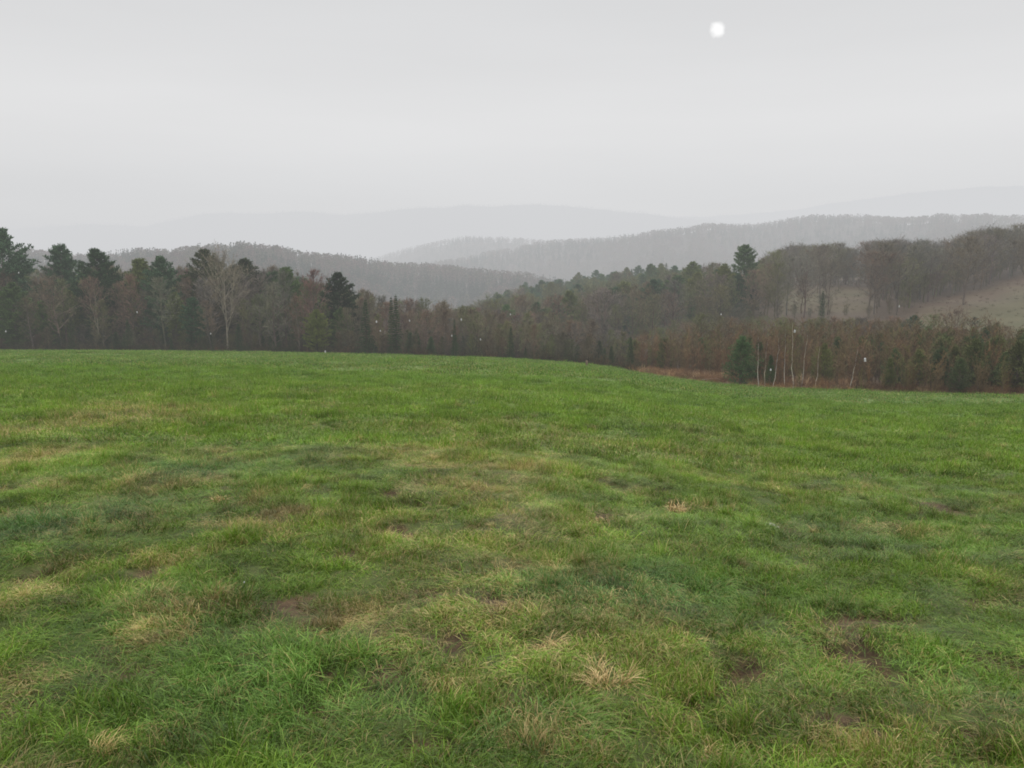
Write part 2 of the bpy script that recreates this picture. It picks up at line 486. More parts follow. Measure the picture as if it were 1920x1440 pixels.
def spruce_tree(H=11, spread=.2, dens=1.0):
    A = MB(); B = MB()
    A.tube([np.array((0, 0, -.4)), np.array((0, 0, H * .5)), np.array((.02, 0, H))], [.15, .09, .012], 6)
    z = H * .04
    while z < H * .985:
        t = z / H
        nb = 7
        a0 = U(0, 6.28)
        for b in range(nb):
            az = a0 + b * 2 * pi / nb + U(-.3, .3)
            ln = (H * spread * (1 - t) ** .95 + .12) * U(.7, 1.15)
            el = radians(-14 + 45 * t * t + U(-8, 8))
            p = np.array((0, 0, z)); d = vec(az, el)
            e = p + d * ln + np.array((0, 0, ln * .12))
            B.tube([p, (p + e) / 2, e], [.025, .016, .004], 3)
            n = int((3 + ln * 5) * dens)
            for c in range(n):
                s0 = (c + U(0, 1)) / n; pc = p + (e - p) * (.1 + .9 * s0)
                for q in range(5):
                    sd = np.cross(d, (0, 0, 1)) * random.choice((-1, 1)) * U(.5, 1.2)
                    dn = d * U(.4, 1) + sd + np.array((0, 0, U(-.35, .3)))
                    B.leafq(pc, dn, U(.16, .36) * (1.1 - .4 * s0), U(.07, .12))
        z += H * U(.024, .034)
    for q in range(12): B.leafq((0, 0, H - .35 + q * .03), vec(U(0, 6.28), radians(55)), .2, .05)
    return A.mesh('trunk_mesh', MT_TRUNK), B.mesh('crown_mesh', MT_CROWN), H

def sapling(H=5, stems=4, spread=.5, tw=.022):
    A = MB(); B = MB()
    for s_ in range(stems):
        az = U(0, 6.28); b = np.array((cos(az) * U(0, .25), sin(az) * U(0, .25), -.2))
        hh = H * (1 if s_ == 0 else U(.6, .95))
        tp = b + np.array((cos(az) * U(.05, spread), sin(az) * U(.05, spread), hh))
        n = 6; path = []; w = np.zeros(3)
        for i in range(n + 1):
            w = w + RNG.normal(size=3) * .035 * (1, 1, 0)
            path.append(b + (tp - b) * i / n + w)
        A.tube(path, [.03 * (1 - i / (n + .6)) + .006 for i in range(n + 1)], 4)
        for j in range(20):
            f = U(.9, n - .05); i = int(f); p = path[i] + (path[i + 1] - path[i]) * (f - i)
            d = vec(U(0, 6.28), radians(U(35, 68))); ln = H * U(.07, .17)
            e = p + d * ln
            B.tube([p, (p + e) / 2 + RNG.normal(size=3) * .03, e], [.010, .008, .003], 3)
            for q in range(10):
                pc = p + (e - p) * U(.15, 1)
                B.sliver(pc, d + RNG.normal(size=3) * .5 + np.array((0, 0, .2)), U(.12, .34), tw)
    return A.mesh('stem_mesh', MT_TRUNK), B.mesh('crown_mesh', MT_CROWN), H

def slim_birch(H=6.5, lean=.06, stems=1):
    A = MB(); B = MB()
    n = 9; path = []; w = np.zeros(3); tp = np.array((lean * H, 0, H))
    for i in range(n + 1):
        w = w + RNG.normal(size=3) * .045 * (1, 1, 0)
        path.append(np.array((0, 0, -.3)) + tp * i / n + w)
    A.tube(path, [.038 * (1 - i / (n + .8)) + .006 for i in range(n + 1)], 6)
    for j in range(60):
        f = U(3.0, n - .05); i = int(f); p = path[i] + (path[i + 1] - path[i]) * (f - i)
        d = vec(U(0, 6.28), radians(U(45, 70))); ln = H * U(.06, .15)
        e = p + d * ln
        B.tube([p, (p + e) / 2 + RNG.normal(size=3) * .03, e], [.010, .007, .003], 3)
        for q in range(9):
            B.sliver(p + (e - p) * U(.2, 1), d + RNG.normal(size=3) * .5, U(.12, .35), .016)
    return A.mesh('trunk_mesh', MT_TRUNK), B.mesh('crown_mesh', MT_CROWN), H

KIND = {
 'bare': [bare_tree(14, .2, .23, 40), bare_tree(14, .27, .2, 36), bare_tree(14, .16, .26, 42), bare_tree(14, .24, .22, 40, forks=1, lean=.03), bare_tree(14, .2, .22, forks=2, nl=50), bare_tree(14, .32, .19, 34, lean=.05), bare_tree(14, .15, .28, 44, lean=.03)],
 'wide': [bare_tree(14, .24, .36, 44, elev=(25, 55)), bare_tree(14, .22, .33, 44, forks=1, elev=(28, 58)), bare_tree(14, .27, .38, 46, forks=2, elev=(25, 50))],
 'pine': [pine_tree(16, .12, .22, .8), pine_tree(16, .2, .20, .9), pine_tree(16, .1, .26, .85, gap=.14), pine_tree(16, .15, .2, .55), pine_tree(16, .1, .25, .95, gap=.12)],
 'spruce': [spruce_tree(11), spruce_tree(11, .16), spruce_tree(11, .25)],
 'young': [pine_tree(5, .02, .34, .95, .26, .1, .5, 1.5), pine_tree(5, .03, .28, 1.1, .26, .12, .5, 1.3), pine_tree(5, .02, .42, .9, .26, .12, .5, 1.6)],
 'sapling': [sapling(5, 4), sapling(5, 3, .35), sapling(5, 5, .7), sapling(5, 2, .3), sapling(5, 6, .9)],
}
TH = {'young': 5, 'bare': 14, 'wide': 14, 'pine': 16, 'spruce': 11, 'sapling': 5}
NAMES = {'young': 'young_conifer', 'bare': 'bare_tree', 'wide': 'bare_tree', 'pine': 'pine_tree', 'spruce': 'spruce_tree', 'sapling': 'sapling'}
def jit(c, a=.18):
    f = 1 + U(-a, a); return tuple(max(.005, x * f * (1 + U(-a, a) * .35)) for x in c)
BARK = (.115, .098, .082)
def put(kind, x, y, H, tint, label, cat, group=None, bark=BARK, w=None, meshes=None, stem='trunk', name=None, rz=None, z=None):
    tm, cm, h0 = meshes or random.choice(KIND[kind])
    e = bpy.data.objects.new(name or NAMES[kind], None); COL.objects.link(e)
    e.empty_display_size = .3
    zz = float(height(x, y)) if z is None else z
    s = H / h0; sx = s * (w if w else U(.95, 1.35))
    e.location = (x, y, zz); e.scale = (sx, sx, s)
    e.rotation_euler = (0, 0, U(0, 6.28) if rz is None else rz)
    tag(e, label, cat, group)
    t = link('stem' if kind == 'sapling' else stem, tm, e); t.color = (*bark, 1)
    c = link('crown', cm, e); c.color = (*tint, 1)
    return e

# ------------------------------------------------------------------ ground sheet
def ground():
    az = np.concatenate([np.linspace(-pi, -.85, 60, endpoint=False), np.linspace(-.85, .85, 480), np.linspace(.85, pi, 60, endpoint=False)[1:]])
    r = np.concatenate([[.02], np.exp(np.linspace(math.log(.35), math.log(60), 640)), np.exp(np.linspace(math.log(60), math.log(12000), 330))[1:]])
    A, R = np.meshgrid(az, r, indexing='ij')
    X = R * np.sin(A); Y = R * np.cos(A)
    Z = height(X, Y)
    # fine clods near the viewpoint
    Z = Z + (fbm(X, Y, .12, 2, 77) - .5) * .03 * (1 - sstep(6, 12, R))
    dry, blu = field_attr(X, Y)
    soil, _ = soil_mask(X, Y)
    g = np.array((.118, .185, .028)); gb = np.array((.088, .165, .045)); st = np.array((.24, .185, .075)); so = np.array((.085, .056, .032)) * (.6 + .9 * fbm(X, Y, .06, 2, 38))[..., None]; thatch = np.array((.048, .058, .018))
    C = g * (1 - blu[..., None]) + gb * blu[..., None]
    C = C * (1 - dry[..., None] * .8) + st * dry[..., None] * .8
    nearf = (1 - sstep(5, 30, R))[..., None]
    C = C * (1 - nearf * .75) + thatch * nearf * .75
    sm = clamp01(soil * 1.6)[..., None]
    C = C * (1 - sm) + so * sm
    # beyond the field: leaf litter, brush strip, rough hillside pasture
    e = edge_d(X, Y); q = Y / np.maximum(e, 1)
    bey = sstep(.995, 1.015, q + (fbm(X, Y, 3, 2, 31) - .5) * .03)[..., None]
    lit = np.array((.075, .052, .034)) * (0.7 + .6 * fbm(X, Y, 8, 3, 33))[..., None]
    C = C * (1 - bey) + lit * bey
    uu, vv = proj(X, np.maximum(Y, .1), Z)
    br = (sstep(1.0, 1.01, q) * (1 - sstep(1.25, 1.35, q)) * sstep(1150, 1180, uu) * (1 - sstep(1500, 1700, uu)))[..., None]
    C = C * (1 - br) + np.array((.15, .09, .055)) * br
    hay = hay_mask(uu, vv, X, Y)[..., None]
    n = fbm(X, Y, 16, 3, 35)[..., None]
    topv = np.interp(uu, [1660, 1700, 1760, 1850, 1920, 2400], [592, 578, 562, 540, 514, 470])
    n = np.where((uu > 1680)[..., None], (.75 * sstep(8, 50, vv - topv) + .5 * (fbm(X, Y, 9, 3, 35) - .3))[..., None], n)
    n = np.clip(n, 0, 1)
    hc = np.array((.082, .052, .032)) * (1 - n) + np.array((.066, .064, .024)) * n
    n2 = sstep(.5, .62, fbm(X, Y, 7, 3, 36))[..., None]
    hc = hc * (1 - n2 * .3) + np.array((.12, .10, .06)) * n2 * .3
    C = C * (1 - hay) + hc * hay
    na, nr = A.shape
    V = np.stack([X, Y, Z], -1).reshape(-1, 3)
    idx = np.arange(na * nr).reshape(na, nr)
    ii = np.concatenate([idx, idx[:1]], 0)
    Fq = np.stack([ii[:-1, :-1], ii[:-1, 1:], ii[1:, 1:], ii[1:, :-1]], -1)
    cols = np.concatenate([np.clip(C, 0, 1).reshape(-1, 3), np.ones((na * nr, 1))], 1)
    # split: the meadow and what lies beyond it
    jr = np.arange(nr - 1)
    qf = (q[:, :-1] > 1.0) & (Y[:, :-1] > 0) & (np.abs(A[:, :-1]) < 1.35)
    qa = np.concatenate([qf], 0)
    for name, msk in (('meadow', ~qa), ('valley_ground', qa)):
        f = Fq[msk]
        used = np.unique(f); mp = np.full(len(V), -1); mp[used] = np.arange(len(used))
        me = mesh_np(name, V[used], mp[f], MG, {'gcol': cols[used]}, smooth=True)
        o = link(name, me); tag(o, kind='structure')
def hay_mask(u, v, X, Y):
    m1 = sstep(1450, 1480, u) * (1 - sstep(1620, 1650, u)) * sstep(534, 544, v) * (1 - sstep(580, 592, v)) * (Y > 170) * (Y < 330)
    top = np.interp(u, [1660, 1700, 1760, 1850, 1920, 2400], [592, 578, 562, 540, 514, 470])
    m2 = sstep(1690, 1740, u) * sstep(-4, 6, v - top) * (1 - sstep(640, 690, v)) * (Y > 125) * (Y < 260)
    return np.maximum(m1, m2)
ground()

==

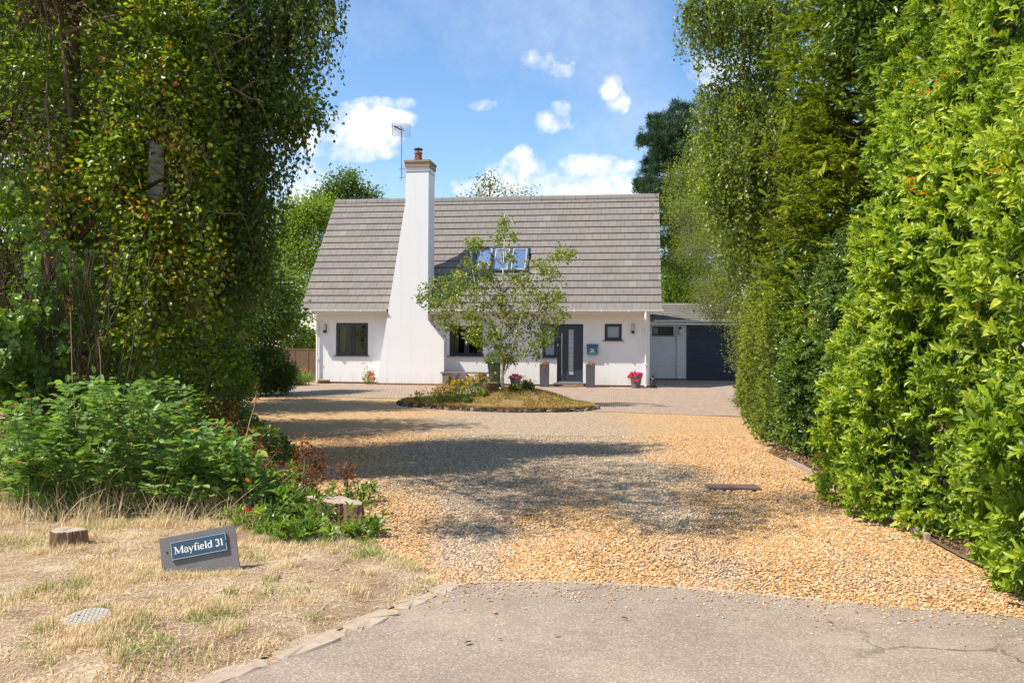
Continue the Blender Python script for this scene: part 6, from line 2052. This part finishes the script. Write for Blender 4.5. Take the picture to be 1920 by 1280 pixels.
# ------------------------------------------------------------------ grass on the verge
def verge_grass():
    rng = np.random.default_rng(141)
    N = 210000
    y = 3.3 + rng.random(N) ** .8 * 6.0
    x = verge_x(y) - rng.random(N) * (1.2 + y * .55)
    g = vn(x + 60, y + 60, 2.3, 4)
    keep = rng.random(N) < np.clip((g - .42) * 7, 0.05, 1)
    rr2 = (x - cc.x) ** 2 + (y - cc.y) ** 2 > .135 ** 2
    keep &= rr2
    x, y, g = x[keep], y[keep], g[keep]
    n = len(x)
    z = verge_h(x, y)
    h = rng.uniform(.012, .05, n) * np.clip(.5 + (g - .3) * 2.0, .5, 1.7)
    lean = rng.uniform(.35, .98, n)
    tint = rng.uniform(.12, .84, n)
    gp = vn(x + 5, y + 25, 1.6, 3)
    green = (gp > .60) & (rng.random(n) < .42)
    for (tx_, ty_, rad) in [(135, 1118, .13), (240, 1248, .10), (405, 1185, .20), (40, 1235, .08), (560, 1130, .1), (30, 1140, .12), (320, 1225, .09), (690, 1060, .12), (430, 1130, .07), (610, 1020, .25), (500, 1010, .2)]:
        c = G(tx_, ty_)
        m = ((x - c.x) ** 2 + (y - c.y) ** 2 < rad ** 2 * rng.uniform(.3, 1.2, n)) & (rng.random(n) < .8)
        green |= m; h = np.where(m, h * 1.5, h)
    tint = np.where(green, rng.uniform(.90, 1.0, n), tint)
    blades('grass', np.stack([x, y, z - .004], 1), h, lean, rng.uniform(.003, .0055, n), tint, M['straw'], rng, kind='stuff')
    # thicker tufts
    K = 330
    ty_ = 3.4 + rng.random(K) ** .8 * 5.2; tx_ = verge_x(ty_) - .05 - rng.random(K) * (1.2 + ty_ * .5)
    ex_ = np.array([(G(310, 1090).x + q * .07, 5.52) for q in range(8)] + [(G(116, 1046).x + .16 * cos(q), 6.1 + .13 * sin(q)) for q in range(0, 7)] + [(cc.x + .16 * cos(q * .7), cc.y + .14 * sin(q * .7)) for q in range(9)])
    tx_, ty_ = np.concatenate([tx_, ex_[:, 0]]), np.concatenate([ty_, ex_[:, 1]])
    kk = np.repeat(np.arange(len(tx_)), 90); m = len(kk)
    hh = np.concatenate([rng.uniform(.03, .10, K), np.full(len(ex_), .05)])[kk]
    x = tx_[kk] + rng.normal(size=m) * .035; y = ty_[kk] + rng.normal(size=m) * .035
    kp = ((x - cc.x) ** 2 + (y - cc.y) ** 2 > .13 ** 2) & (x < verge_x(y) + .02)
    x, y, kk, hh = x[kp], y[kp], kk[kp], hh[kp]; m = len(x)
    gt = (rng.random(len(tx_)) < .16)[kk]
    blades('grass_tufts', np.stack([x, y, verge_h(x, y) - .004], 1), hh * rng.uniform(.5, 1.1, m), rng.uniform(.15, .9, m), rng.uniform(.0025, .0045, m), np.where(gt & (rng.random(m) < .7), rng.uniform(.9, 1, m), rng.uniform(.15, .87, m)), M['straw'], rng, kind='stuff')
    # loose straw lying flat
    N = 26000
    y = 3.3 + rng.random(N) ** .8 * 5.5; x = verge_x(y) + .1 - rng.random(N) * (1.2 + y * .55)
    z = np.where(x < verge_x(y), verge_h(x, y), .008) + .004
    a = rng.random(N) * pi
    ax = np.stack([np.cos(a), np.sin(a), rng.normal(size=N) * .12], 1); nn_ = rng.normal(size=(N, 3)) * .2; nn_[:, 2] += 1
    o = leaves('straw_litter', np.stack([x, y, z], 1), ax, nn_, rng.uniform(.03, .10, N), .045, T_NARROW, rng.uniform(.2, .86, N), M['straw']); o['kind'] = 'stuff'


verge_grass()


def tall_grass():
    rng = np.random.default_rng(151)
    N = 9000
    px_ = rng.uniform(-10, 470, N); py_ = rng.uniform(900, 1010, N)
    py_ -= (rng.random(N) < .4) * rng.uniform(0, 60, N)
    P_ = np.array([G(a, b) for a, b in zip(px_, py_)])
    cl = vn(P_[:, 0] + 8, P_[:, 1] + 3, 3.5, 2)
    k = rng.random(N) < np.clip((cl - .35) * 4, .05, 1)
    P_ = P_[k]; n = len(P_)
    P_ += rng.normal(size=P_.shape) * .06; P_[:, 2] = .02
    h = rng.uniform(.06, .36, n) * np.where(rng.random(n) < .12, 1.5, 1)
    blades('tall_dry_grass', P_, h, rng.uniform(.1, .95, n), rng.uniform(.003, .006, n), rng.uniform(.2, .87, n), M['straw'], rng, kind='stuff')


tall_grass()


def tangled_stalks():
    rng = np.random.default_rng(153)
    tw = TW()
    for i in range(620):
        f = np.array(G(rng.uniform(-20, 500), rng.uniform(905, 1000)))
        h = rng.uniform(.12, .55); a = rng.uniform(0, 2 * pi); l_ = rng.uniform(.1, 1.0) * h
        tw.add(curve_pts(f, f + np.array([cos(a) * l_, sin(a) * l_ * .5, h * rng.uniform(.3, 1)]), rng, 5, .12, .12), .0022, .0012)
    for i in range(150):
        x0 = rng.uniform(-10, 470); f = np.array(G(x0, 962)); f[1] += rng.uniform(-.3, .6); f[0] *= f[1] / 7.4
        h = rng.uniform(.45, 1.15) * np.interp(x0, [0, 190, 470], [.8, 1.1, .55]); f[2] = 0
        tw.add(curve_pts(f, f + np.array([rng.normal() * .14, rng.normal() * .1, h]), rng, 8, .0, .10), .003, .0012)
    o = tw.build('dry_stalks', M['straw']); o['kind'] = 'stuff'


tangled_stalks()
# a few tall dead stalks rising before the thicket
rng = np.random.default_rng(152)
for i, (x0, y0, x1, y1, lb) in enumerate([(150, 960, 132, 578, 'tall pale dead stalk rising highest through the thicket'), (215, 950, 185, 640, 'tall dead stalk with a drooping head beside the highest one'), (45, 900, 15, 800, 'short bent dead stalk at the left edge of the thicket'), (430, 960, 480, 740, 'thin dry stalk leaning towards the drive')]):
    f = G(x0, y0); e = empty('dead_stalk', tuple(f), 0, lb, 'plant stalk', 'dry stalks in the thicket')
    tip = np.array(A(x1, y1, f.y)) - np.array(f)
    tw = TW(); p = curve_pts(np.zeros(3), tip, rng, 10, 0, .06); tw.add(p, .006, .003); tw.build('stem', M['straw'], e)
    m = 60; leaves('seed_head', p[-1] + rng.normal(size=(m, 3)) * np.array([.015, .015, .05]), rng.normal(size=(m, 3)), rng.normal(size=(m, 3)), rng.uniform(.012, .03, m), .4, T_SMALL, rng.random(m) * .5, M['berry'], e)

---

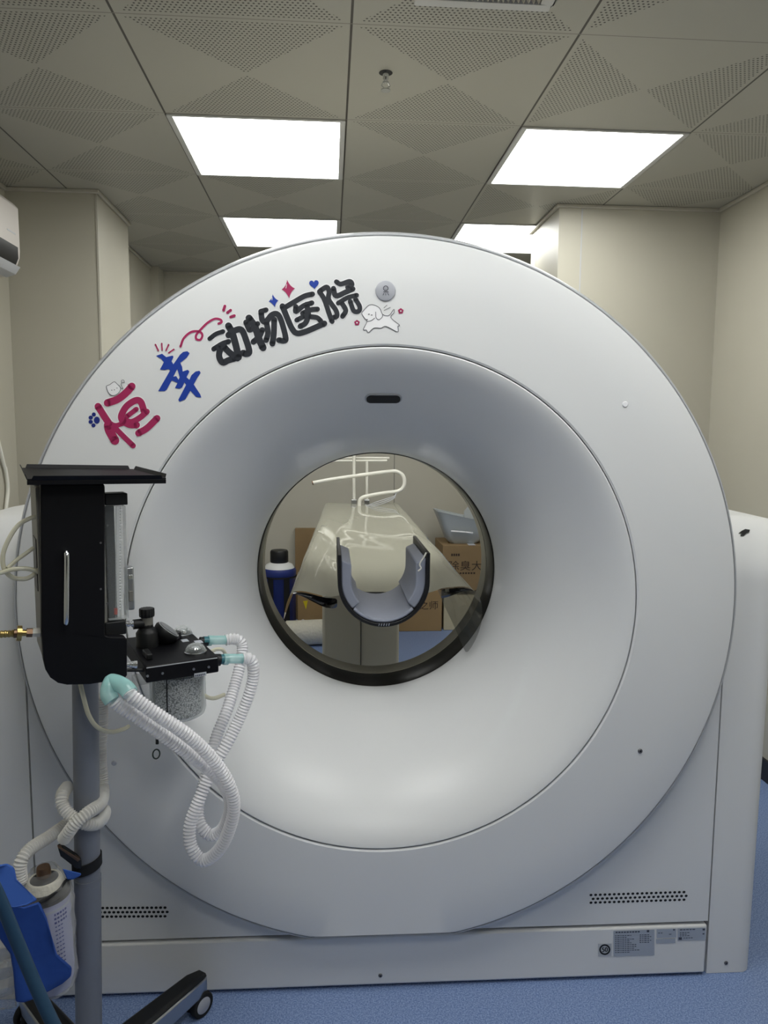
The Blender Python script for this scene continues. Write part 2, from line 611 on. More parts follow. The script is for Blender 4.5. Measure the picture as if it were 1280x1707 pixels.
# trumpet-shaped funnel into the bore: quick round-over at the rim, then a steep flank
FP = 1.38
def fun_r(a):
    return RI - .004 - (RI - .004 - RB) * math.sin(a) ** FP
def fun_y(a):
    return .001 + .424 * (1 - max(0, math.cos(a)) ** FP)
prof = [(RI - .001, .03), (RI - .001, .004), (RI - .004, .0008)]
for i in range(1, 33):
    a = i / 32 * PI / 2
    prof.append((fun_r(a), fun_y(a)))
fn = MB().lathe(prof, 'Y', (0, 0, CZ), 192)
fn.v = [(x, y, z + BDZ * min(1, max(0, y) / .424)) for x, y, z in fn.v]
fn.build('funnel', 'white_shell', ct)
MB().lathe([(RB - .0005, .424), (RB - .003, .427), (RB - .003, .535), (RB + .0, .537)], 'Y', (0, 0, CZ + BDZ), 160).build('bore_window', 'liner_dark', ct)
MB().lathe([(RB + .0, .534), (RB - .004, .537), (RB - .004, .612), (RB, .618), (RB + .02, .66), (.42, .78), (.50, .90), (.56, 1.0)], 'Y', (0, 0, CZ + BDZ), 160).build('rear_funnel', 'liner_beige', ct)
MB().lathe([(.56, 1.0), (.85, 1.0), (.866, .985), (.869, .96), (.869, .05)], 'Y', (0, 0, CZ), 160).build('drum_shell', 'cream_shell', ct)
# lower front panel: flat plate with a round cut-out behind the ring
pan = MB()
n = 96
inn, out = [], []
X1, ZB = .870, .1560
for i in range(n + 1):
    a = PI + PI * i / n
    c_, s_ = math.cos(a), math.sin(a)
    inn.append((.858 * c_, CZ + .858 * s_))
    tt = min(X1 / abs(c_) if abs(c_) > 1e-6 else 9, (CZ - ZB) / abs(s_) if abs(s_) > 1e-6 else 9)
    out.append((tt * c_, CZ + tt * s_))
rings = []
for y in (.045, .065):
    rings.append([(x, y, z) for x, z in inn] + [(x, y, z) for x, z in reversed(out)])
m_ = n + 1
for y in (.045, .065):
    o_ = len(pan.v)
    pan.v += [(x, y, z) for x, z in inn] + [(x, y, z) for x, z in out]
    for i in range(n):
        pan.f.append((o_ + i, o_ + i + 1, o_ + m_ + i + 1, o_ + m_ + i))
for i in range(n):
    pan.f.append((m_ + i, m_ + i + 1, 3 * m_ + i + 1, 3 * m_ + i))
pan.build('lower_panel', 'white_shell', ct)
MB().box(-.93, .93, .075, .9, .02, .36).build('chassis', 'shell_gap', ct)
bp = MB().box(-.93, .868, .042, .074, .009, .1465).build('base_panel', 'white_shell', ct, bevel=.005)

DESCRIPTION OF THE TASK
Report how many lines in the listing include the word "pixels". Give nothing but the count.

WORKED SOLUTION
3